Czy warto korzystać z translatorów?
TOMEK ERNESTOWICZ • dawno temuW ostatnich latach komputerowe programy tłumaczące stały się bardzo modne.
W ostatnich latach komputerowe programy tłumaczące, zwane popularnie „translatorami”, stały się bardzo modne. Można je kupić albo dostać jako dodatek do gazety. Z wielu z nich można korzystać bezpłatnie w Internecie. Wydawcy programów, zapewniając o skuteczności tych produktów, prześcigają się w ulepszaniu kolejnych wersji ze wzbogaconą bazą słów i dodatkowymi funkcjami, jak np. tłumaczenie stron internetowych.
Z „translatorami” wiąże się szersze zagadnienie tłumaczenia maszynowego. Tłumaczenie maszynowe polega na praktycznym zastosowaniu komputera – narzędzia nieocenionego w pracy tłumacza. Już w siedemnastym wieku powstała teoretyczna koncepcja tłumaczenia języków przez maszyny. Pierwsze maszyny tłumaczące pojawiły się w latach 30. XX wieku i były stosowane głównie w wojskowości. Dynamiczny rozwój tłumaczenia maszynowego trwa od dawna – począwszy od lat 50. i 60., kiedy opracowano pierwsze systemy, przez badania z lat 80. i nowe osiągnięcia lat 90., a skończywszy na dużym zainteresowaniu tym zagadnieniem w ostatniej dekadzie. Na szczególną uwagę zasługuje rozmach rozwijanego na bieżąco projektu Google Translate.

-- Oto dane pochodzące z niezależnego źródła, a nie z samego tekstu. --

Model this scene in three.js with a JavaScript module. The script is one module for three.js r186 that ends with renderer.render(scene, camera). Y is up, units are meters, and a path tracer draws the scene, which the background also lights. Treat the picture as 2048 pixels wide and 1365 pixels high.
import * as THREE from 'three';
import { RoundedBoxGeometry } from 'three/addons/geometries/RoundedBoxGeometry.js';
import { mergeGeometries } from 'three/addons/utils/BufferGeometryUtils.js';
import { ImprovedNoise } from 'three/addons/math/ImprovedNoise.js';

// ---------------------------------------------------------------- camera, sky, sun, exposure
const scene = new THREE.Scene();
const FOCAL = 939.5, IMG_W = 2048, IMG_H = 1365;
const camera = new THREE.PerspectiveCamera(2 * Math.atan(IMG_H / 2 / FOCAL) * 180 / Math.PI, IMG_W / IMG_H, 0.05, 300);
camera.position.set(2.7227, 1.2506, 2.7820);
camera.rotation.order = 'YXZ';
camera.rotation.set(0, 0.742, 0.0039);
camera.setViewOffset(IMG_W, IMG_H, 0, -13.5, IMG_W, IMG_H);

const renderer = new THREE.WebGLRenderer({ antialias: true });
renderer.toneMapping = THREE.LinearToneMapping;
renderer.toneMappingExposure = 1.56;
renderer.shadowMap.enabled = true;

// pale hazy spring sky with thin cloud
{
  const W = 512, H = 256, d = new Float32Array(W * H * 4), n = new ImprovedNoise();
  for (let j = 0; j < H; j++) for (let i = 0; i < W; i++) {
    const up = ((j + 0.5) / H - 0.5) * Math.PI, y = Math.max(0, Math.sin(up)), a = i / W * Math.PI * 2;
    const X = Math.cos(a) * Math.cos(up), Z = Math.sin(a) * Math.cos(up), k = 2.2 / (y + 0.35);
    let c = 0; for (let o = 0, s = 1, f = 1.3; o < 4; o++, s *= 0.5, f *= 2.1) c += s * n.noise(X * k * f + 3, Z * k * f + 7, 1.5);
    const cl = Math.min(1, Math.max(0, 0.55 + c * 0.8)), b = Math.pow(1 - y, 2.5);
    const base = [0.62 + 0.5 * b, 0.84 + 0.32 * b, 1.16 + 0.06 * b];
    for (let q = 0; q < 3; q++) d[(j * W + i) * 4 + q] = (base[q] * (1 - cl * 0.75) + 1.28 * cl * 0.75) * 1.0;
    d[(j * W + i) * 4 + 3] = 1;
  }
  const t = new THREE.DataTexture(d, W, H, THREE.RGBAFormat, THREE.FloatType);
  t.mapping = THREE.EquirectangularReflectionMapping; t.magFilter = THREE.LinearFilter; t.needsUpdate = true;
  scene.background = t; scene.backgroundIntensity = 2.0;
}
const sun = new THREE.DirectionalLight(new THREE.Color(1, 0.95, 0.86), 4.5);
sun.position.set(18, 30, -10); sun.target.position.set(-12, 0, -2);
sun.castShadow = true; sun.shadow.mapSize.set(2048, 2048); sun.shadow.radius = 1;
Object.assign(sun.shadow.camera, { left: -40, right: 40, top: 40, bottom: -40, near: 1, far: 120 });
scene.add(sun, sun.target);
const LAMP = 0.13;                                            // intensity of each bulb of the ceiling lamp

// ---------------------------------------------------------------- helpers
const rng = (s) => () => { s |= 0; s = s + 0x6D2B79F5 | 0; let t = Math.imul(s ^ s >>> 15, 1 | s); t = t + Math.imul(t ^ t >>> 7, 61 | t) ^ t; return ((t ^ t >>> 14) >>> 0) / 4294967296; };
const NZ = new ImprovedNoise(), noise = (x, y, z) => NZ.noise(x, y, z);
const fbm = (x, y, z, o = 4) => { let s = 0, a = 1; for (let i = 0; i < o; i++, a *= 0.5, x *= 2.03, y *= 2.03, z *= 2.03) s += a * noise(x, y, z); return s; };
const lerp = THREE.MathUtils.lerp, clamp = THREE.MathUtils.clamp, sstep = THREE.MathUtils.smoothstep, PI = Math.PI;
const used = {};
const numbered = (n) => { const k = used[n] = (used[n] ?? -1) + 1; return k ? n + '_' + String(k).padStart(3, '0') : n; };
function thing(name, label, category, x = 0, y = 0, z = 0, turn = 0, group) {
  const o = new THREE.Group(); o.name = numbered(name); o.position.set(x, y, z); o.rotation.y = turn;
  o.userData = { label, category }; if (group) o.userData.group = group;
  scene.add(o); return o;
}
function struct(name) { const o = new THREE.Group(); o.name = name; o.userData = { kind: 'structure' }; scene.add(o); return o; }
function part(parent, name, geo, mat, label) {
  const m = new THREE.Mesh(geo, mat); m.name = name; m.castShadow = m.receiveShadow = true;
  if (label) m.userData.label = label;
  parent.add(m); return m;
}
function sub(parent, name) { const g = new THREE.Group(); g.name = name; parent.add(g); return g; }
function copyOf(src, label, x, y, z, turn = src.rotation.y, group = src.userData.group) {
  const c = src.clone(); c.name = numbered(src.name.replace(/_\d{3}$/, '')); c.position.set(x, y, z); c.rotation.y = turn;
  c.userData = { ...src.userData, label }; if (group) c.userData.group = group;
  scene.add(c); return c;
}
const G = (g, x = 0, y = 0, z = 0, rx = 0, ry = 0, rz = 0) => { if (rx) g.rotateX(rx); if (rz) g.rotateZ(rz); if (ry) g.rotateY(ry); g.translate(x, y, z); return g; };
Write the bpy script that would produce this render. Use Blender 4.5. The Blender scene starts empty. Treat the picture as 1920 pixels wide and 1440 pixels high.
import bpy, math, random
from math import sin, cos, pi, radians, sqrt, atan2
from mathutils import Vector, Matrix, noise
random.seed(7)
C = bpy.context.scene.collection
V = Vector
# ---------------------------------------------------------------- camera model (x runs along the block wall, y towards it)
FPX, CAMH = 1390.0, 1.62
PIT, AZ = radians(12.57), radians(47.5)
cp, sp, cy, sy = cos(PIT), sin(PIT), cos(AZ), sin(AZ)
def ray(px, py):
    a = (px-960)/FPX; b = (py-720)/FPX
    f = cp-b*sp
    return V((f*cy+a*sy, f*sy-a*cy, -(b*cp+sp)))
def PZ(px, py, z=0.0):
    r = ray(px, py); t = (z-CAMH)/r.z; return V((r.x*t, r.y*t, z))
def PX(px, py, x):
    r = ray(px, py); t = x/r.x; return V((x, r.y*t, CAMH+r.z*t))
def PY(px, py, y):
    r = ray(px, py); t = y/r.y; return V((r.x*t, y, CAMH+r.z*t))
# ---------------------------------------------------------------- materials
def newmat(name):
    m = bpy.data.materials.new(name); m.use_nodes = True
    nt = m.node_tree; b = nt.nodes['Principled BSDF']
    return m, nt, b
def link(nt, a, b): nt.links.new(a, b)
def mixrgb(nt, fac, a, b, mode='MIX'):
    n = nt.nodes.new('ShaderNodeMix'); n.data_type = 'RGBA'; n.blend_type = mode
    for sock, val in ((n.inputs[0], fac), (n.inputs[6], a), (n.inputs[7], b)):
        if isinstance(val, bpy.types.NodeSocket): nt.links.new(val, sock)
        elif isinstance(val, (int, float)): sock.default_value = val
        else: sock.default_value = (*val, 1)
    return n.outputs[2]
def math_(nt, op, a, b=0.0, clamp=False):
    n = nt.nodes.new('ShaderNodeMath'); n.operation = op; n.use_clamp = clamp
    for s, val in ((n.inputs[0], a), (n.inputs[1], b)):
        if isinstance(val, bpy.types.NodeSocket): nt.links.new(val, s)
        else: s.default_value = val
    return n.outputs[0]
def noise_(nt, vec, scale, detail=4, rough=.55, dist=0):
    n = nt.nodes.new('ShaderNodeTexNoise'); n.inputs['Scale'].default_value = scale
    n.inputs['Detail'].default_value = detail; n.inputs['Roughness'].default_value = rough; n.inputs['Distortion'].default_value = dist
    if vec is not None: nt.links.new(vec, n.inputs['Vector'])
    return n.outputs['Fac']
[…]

Komputerowe systemy tłumaczące mają swoje zalety:
- Świetnie nadają się do komunikacji internetowej na różnego rodzaju forach, czatach itp., gdzie nie liczy się precyzja wypowiedzi, lecz przekazanie lub uzyskanie informacji.
- Z mniejszym lub większym skutkiem pomagają one w tłumaczeniu tekstów z języka źródłowego, którym najczęściej jest angielski, na język polski. Dają wówczas ogólny pogląd o charakterze tekstu, który później może być z powodzeniem skorygowany i dopracowany przez przeciętnego rodzimego użytkownika języka.
- Można używać ich jako słownika. Dobrze radzą sobie z tłumaczeniem pojedynczych słów i krótkich fraz. Podczas tłumaczenia dłuższych wypowiedzi, np. na język angielski, należy pamiętać, aby zdania po polsku formułować w sposób poprawny i jednoznaczny. Przemyślana konstrukcja znacznie ulepsza jakość rezultatów.
Na „translatorach” nie można polegać podczas tłumaczenia tekstów, których funkcja wykracza poza komunikatywność. Mimo ulepszeń jakość tłumaczenia tekstów literackich lub specjalistycznych wciąż pozostawia bardzo wiele do życzenia. W związku z tym tłumacz komputerowy nie nadaje się do tłumaczenia wypracowań ani informacji przeznaczonych na stronę internetową lub blog. Przyczyny tego są proste:
- „Translatory” nie radzą sobie z wyrażeniami idiomatycznymi. Jeśli nie znają danego zwrotu, dokonują tłumaczenia słowa po słowie.
- Zwykle podają najpopularniejszy odpowiednik danego terminu, bo nie potrafią rozszyfrować z kontekstu, o które ze znaczeń chodzi w danym przypadku.
- Tworzą kalki językowe, kopiując nawet całe struktury użyte w oryginale. Podstawowy problem stanowią np. różnice w użyciu zaimków osobowych w języku polskim i angielskim.
Nie należy umniejszać zasług programów tłumaczących, gdyż bardzo ułatwiają życie. Trzeba jednak używać ich z głową. Pamiętajcie, że „translatory” mogą służyć jako pomoc, ale nie wyrocznia!